Avelino Matos, de 69 anos, uma das pessoas com maior responsabili­dade pela evolução e manutenção da tradição, parece assegurar isso mesmo ao afirmar que o costume de levar os cestos à cabeça deriva, precisamente, da forma como, há alguns anos atrás, se carregavam matérias-primas e bens no quotidiano.

“Confio em quem vai”

É evidente que “a força de um povo dentro de um cesto de rosas”, não é apenas um slogan promocional. Não só pela intensidade com que tudo é feito, mas, acima de tudo, porque o envolvimento da comuni­dade é extramente visível. Chegado o momento de o cesto sair pela primeira vez, Teresa não vai sozi­nha. Para além de um conjunto de homens sempre vigilantes, com ela vai um conjunto de mulheres que condivide o desafio de levar o cesto. Amália Nogueira, de 23 anos, é uma delas. Ao Notícias de Viana conta que é indiscritível poder voltar a vestir o fato, 3 anos depois. “Já tinha saudade. Há algo cá dentro que vibra. É a nossa festa”, confidencia, revelando que, quando chegou o seu ano de oferecer o cesto à Sra. do Rosário, a chuva estragou-lhe os planos e ele acabou por ser levado numa carrinha fechada. “Foi muito triste”, reconhece, mas isso leva-a a sentir cada cesto que é convidada a levar como seu.

Amália estava presente, também, na noite anterior. Faz parte de uma das mais jovens equipas de bordadores, independentemente de levar esse cesto ou não. “A festa começa aí: no bordar o cesto”, afirma, assegurando que “não se trata só de pegar no cesto, mas carregar o trabalho que se faz”.

Outra das pessoas que acompanham Teresa é a sua madrinha, também ela Teresa, de 40 anos. “Os afilhados são para cuidar e ajudar, e se ela precisa da minha ajuda, eu estou lá”, partilha. De facto, levar o cesto é um exercício quase misterioso, ainda para mais quando a sua prática diária e usual se tornou extraordinariamente rara. Mas, Teresa Patrícia não hesita: “ao ver o cesto, independentemente de ele estar a ir bem ou não, confio em quem o leva e em quem vai a ajudar, porque este não é apenas o trabalho dos bordadores, nem da mordomas, mas de todos”. “A possibilidade de ele cair dá adrenalina”, acrescenta Dinis Pereira.

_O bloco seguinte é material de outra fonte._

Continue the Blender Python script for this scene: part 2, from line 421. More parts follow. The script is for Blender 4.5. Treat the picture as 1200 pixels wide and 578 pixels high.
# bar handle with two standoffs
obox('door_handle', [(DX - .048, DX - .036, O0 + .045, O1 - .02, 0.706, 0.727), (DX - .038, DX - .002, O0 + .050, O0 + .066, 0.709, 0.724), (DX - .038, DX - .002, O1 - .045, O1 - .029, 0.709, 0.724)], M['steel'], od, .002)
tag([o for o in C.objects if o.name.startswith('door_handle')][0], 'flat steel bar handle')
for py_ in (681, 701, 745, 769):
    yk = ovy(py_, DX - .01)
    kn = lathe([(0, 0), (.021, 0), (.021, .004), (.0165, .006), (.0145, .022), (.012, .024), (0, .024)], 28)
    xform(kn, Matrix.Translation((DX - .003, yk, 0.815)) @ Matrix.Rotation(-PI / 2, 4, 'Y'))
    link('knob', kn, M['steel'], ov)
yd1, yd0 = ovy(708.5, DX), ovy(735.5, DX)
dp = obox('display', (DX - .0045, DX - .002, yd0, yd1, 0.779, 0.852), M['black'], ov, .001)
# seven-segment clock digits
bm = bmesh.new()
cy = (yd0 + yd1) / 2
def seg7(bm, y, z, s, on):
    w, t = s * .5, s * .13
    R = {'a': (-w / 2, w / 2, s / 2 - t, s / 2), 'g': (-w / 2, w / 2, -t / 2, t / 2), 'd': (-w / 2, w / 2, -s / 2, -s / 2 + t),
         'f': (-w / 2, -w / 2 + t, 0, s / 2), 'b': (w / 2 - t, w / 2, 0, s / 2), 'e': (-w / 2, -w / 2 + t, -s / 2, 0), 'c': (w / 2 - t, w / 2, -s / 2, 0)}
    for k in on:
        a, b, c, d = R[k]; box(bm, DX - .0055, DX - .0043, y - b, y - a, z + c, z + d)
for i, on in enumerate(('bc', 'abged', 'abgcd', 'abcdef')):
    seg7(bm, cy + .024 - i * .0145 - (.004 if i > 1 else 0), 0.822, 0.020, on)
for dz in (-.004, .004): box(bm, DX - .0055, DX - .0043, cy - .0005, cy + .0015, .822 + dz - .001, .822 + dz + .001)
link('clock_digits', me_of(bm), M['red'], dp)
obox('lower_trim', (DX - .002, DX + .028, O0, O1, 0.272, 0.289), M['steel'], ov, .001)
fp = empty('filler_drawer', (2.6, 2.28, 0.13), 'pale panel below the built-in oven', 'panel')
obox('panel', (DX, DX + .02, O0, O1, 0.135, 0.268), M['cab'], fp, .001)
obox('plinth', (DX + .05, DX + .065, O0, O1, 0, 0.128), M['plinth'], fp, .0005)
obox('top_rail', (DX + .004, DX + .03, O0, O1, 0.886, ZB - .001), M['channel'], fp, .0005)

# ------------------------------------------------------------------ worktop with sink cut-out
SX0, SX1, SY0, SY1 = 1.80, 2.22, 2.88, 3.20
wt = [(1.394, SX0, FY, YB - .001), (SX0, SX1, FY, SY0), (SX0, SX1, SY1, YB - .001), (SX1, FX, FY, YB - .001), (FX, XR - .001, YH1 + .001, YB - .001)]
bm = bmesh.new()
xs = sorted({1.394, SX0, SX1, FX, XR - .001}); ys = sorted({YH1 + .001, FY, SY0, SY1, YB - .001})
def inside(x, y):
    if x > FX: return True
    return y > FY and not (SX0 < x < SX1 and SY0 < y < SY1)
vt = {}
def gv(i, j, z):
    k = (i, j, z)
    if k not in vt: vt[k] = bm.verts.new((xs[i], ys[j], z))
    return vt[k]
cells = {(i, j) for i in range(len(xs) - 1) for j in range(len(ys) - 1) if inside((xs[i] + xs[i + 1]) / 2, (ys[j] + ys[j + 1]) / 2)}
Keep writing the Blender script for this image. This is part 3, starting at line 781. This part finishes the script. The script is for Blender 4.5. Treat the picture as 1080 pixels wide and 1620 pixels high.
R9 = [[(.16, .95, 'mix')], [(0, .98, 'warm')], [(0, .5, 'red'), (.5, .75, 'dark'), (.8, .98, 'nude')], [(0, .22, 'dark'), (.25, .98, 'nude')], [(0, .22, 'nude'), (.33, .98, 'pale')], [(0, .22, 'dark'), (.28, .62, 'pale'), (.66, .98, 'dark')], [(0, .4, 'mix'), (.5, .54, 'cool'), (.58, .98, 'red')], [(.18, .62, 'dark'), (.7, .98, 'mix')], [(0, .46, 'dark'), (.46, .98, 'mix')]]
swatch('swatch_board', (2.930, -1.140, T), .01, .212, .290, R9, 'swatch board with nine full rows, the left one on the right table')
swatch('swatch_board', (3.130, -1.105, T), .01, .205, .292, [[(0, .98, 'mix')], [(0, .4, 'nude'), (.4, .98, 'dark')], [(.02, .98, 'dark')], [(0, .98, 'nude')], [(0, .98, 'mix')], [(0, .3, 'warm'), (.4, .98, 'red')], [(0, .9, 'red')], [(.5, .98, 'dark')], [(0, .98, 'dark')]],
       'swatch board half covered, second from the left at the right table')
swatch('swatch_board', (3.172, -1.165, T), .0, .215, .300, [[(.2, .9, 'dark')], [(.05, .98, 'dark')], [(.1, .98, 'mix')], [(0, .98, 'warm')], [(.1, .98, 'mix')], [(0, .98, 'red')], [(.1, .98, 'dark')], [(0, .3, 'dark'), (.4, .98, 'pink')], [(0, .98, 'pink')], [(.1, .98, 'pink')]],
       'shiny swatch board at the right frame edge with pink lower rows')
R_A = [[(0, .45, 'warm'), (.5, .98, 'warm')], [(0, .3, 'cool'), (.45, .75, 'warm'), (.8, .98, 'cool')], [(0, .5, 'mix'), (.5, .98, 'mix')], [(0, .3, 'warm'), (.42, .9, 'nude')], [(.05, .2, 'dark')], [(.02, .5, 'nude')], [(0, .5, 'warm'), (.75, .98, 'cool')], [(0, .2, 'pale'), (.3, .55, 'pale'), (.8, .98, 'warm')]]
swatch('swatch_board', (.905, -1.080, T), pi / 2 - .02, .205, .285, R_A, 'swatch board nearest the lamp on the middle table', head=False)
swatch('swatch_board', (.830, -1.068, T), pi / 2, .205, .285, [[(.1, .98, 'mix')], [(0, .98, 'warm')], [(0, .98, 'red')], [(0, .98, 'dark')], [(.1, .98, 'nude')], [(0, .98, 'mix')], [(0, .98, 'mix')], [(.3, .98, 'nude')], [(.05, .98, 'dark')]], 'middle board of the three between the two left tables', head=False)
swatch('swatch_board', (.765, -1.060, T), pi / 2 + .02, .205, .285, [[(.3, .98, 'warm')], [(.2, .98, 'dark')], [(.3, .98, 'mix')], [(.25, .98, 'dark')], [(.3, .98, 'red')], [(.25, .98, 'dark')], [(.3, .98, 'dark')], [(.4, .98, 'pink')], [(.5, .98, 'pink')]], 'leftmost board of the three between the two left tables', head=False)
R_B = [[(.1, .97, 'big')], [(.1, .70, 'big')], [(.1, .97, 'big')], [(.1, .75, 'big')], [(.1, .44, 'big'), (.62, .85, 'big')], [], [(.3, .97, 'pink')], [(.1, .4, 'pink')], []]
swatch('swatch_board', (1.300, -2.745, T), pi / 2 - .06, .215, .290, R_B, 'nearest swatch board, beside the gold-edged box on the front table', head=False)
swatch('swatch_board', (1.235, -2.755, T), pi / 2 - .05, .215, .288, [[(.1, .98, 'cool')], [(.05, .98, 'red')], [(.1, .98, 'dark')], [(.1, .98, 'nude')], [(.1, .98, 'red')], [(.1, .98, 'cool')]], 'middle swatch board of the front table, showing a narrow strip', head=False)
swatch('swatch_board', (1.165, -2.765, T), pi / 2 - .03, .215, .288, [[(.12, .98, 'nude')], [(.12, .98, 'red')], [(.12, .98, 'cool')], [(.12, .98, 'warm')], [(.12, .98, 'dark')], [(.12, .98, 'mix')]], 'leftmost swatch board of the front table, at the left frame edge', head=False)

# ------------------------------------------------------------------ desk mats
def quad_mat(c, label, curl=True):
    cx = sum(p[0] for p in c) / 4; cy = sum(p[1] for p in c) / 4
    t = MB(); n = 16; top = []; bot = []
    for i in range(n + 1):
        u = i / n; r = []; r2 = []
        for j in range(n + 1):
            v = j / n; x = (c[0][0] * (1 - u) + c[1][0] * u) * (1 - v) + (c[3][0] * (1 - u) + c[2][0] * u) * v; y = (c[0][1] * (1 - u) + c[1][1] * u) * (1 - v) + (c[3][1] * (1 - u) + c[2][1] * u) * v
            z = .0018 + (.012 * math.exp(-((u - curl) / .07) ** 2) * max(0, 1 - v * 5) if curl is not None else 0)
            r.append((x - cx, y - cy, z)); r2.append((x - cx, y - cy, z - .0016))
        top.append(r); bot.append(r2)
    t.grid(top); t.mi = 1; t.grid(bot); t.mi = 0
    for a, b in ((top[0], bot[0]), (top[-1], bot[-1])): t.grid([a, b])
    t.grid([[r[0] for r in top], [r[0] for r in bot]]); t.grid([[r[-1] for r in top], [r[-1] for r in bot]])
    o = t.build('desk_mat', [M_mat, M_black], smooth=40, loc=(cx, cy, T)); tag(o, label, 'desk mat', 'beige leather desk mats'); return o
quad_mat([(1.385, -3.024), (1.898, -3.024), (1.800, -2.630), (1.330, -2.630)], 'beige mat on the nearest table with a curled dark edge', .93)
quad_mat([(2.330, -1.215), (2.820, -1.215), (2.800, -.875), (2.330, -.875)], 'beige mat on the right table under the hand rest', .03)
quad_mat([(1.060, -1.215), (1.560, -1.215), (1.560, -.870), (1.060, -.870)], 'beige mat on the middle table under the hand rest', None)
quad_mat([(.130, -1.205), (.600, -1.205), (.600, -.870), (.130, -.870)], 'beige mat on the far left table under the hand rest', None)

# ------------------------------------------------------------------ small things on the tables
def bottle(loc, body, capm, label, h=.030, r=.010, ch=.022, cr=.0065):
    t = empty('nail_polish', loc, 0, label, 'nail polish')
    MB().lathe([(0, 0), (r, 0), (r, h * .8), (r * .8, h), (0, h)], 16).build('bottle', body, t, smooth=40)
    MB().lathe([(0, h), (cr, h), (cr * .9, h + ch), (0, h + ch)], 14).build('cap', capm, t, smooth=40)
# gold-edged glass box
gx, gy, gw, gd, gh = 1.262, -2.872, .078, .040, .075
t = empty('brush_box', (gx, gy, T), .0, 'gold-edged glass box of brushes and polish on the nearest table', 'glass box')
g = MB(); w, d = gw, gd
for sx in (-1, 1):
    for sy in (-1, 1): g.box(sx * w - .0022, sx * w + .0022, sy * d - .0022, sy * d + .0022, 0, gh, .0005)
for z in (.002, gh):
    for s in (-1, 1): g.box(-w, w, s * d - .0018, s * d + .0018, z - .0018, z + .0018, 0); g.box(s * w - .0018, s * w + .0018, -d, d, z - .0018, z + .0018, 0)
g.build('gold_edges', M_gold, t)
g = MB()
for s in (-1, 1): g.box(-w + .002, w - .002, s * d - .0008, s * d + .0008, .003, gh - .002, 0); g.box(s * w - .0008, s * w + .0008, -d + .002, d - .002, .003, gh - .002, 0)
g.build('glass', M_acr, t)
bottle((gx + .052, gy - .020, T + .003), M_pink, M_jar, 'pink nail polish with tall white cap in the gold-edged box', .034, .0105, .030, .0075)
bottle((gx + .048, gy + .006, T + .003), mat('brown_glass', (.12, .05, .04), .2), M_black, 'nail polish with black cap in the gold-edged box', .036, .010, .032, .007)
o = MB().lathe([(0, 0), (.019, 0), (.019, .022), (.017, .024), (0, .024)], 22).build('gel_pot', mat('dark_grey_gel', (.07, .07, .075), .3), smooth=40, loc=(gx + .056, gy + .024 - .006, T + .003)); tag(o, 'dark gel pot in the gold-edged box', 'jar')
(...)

É clara a dedicação de todos. Nas primeiras vezes, Teresa vai ensaian­do qual o melhor modo de carregar “toda a sua vida sob a cabeça”. Num dos momentos em que procura o equilíbrio, o padrinho diz-lhe: “Vai, que é teu!”. Teresa endireita a coluna, ergue as suas mãos segurando-as nas alças do cesto, olha em frente, diz, “É meu!”, e continua o caminho, tal como tinha aconselhado Philippe Petit pedindo que se olhasse a extre­midade do caminho, ou evocando, ainda, outra passagem do seu “Tratado de Funambulismo”: “Nunca tenho medo quando estou sobre o cabo, estou demasiado ocupado”. Em Vila Franca não é diferente. Afinal, é a vida toda que se abraça.